The launch on an Ariane rocket on the morning of Dec. 25 was flawless -- the engineers said it saved enough maneuvering fuel to significantly extend the mission's estimated 10-year lifetime. But the telescope must complete a month-long journey to a spot a million miles up, far beyond the moon's orbit, called L2, where gravitational fields of Earth and the sun commingle to produce the conditions for a stable orbit around the sun.

With a primary mirror 21 feet across, the observatory was too big to fit in a rocket. So the mirror was made in segments -- 18 gold-plated hexagons folded together -- that would have to pop into position once the telescope was in space.

Another challenge was that the telescope's instruments had to be sensitive to infrared or "heat radiation," a form of electromagnetic radiation invisible to the human eye. Because of the expansion of the universe, the most distant and oldest galaxies are flying away so fast that visible light from those galaxies shifts into the longer infrared wavelengths. To study those galaxies, the observatory will view the universe in colors no human eye has ever seen.

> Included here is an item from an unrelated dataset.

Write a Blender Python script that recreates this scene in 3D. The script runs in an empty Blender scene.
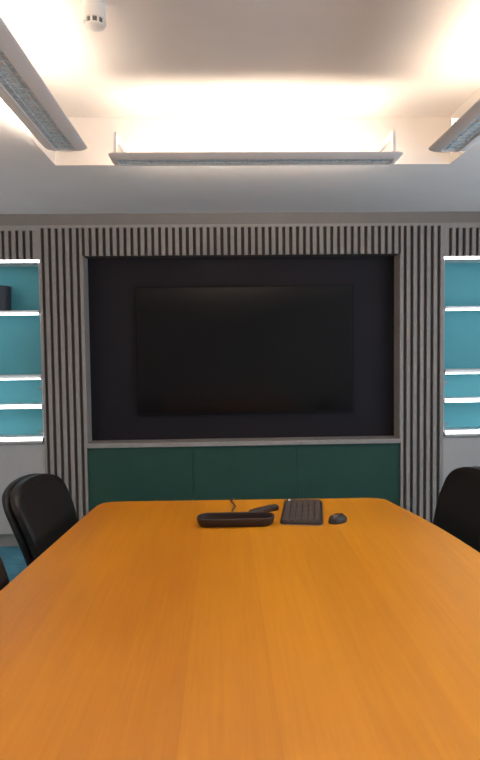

But in order to detect infrared radiation from distant sources, the telescope has to be very cold, only a few degrees above zero, so the device itself does not interfere with the work.

After years of deployment tests on Earth, small surprises in space have popped up during the deployment, or the "getting-to-know-you phase of the telescope," said Bill Ochs, an engineer at the Goddard Space Flight Center in Maryland and a project manager for the telescope.

Mission managers detected high temperatures on an onboard motor used only in the deployment process, so engineers repointed the telescope last Sunday to protect the device from the sun's heat. Then the solar arrays were readjusted when engineers noticed that the telescope had smaller power reserves than expected.

One of the most dicey moments came Tuesday, with the successful unfolding of a sunscreen the size of a tennis court. It was designed to keep the telescope in the dark and cold enough so its own heat wouldn't obscure the heat detected from distant stars. The screen is made of five layers of a plastic called Kapton, which is similar to Mylar and just as flimsy, and which had occasionally ripped during rehearsals of its deployment.

But the unfolding went flawlessly this time.

As the telescope ticked off one chore after another, the astronomers who had been waiting 25 years began to relax.

When the last mirrors locked in place, the team at mission control broke into applause and a flurry of high-fives and fist bumps.

"How does it feel to make history, everybody?" Zurbuchen asked the mission's managers in Baltimore after the latching was complete. "You just did it."

By the end of January, the telescope will be in its final orbit. The astronomers will spend the next five months tweaking the mirrors to bring them into common focus and beginning to test and calibrate their instruments.

Then real science will begin. Astronomers have said the first picture from the telescope will appear in June.